> Dataset section
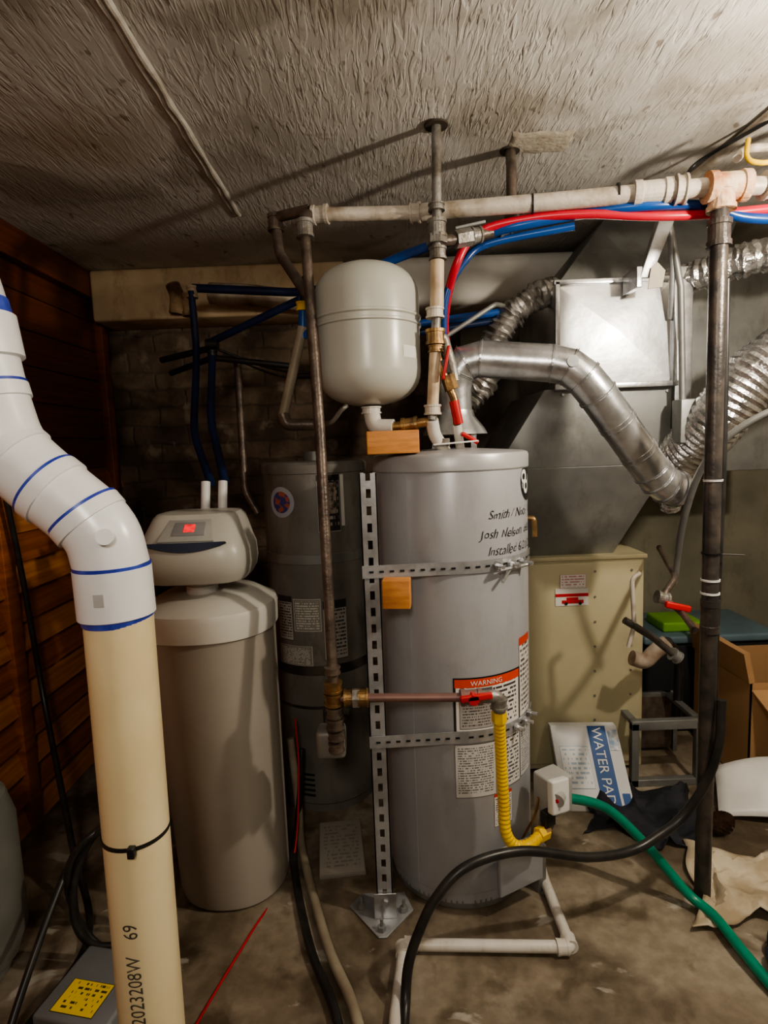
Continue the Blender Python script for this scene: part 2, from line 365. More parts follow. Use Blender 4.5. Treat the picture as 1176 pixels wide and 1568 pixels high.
patch(g,'energy_label',hc,HR+.001,47,66,.60,.86,L3); patch(g,'spec_label',hc,HR+.001,47,66,.40,.58,L2); patch(g,'small_label',hc,HR+.001,20,36,.275,.385,L3)
patch(g,'sheet_label',hc,HR+.0015,-4,20,.608,.735,label_mat('dark_label',(.42,.4,.39),(.1,.1,.1),14,(.12,.12,.12),.9))
for k,(s,zz,t0) in enumerate((("Smith / Noor  V",1.245,19),("Josh Nelson  #801",1.188,13),("Installed 6/21/22",1.137,18))):
    text_cyl(g,'handwriting_%d'%k,s,.038,hc,HR+.0015,t0,zz,BLACK,.35,.0004,.005,.92)
def disc_cyl(g,n,c,R,t0,z0,r,m,seg=28):
    V=[(c[0]+R*sin(radians(t0)),c[1]-R*cos(radians(t0)),z0)]
    for j in range(seg):
        a=2*pi*j/seg; t=radians(t0)+r*cos(a)/R; V.append((c[0]+R*sin(t),c[1]-R*cos(t),z0+r*sin(a)))
    g.add(n,V,[(0,1+j,1+(j+1)%seg) for j in range(seg)],m,smooth=True)
disc_cyl(g,'badge',hc,HR+.001,66,1.345,.06,BLACK); disc_cyl(g,'badge_leaf',hc,HR+.002,58,1.362,.022,WHITE); disc_cyl(g,'badge_leaf_b',hc,HR+.002,62,1.33,.022,WHITE); disc_cyl(g,'badge_dot',hc,HR+.003,57,1.362,.01,BLACK); disc_cyl(g,'badge_dot_b',hc,HR+.003,62,1.332,.01,BLACK)
# draft hood
lathe(g,'draft_hood',(.25,1.97),[(.11,1.50),(.1,1.52),(.068,1.56),(.064,1.58)],GAL,40)
for a in range(4):
    x,y=.25+.09*cos(a*pi/2+.6),1.97+.09*sin(a*pi/2+.6); box(g,'hood_leg_%d'%a,(x-.008,x+.008),(y-.002,y+.002),(1.44,1.51),GAL,0)
pipe(g,'relief_valve',[(.46,1.86,1.22),(.485,1.85,1.22),(.487,1.85,1.16)],.009,BRASS,.01)
# gas control
CG=mat('control_grey',(.42,.42,.4),.5)
box(g,'gas_control',(.452,.54),(1.655,1.74),(.315,.435),CG,.008,(0,0,28))
box(g,'gas_control_face',(.462,.532),(1.628,1.655),(.345,.445),WHITE,.006,(-8,6,28))
sweep(g,'control_dial',[(.497,1.640,.395),(.485,1.618,.393)],.022,CG,24); sweep(g,'control_mark',[(.487,1.620,.393),(.484,1.615,.393)],.006,RED,10)
box(g,'pilot_cover',(.447,.485),(1.63,1.66),(.30,.345),BLACK,.004,(0,0,28))
pipe(g,'gas_inlet',[(.456,1.64,.283),(.475,1.66,.285),(.478,1.67,.34)],.014,IRONB,.01)
hexnut(g,'gas_inlet_nut',(.456,1.64,.283),(1,.6,0),.02,.02,BRASS)
pipe(g,'burner_tube',[(.45,1.69,.36),(.44,1.69,.30),(.40,1.715,.2),(.39,1.73,.12)],.004,BRASS,.03)
pipe(g,'burner_tube_b',[(.46,1.69,.33),(.455,1.69,.27),(.43,1.70,.19),(.41,1.72,.13)],.005,GALPIPE,.03)
box(g,'burner_door',(.30,.47),(1.655,1.67),(.08,.235),HEAT,.004,(0,0,27))
box(g,'base_bracket',(.44,.475),(1.73,1.79),(0,.16),GALD,.003,(0,0,30))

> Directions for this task
Repeat all the data as it stands, dropping any images it holds.

> Result for this exercise
Continue the Blender Python script for this scene: part 2, from line 365. More parts follow. Use Blender 4.5. Treat the picture as 1176 pixels wide and 1568 pixels high.
patch(g,'energy_label',hc,HR+.001,47,66,.60,.86,L3); patch(g,'spec_label',hc,HR+.001,47,66,.40,.58,L2); patch(g,'small_label',hc,HR+.001,20,36,.275,.385,L3)
patch(g,'sheet_label',hc,HR+.0015,-4,20,.608,.735,label_mat('dark_label',(.42,.4,.39),(.1,.1,.1),14,(.12,.12,.12),.9))
for k,(s,zz,t0) in enumerate((("Smith / Noor  V",1.245,19),("Josh Nelson  #801",1.188,13),("Installed 6/21/22",1.137,18))):
    text_cyl(g,'handwriting_%d'%k,s,.038,hc,HR+.0015,t0,zz,BLACK,.35,.0004,.005,.92)
def disc_cyl(g,n,c,R,t0,z0,r,m,seg=28):
    V=[(c[0]+R*sin(radians(t0)),c[1]-R*cos(radians(t0)),z0)]
    for j in range(seg):
        a=2*pi*j/seg; t=radians(t0)+r*cos(a)/R; V.append((c[0]+R*sin(t),c[1]-R*cos(t),z0+r*sin(a)))
    g.add(n,V,[(0,1+j,1+(j+1)%seg) for j in range(seg)],m,smooth=True)
disc_cyl(g,'badge',hc,HR+.001,66,1.345,.06,BLACK); disc_cyl(g,'badge_leaf',hc,HR+.002,58,1.362,.022,WHITE); disc_cyl(g,'badge_leaf_b',hc,HR+.002,62,1.33,.022,WHITE); disc_cyl(g,'badge_dot',hc,HR+.003,57,1.362,.01,BLACK); disc_cyl(g,'badge_dot_b',hc,HR+.003,62,1.332,.01,BLACK)
# draft hood
lathe(g,'draft_hood',(.25,1.97),[(.11,1.50),(.1,1.52),(.068,1.56),(.064,1.58)],GAL,40)
for a in range(4):
    x,y=.25+.09*cos(a*pi/2+.6),1.97+.09*sin(a*pi/2+.6); box(g,'hood_leg_%d'%a,(x-.008,x+.008),(y-.002,y+.002),(1.44,1.51),GAL,0)
pipe(g,'relief_valve',[(.46,1.86,1.22),(.485,1.85,1.22),(.487,1.85,1.16)],.009,BRASS,.01)
# gas control
CG=mat('control_grey',(.42,.42,.4),.5)
box(g,'gas_control',(.452,.54),(1.655,1.74),(.315,.435),CG,.008,(0,0,28))
box(g,'gas_control_face',(.462,.532),(1.628,1.655),(.345,.445),WHITE,.006,(-8,6,28))
sweep(g,'control_dial',[(.497,1.640,.395),(.485,1.618,.393)],.022,CG,24); sweep(g,'control_mark',[(.487,1.620,.393),(.484,1.615,.393)],.006,RED,10)
box(g,'pilot_cover',(.447,.485),(1.63,1.66),(.30,.345),BLACK,.004,(0,0,28))
pipe(g,'gas_inlet',[(.456,1.64,.283),(.475,1.66,.285),(.478,1.67,.34)],.014,IRONB,.01)
hexnut(g,'gas_inlet_nut',(.456,1.64,.283),(1,.6,0),.02,.02,BRASS)
pipe(g,'burner_tube',[(.45,1.69,.36),(.44,1.69,.30),(.40,1.715,.2),(.39,1.73,.12)],.004,BRASS,.03)
pipe(g,'burner_tube_b',[(.46,1.69,.33),(.455,1.69,.27),(.43,1.70,.19),(.41,1.72,.13)],.005,GALPIPE,.03)
box(g,'burner_door',(.30,.47),(1.655,1.67),(.08,.235),HEAT,.004,(0,0,27))
box(g,'base_bracket',(.44,.475),(1.73,1.79),(0,.16),GALD,.003,(0,0,30))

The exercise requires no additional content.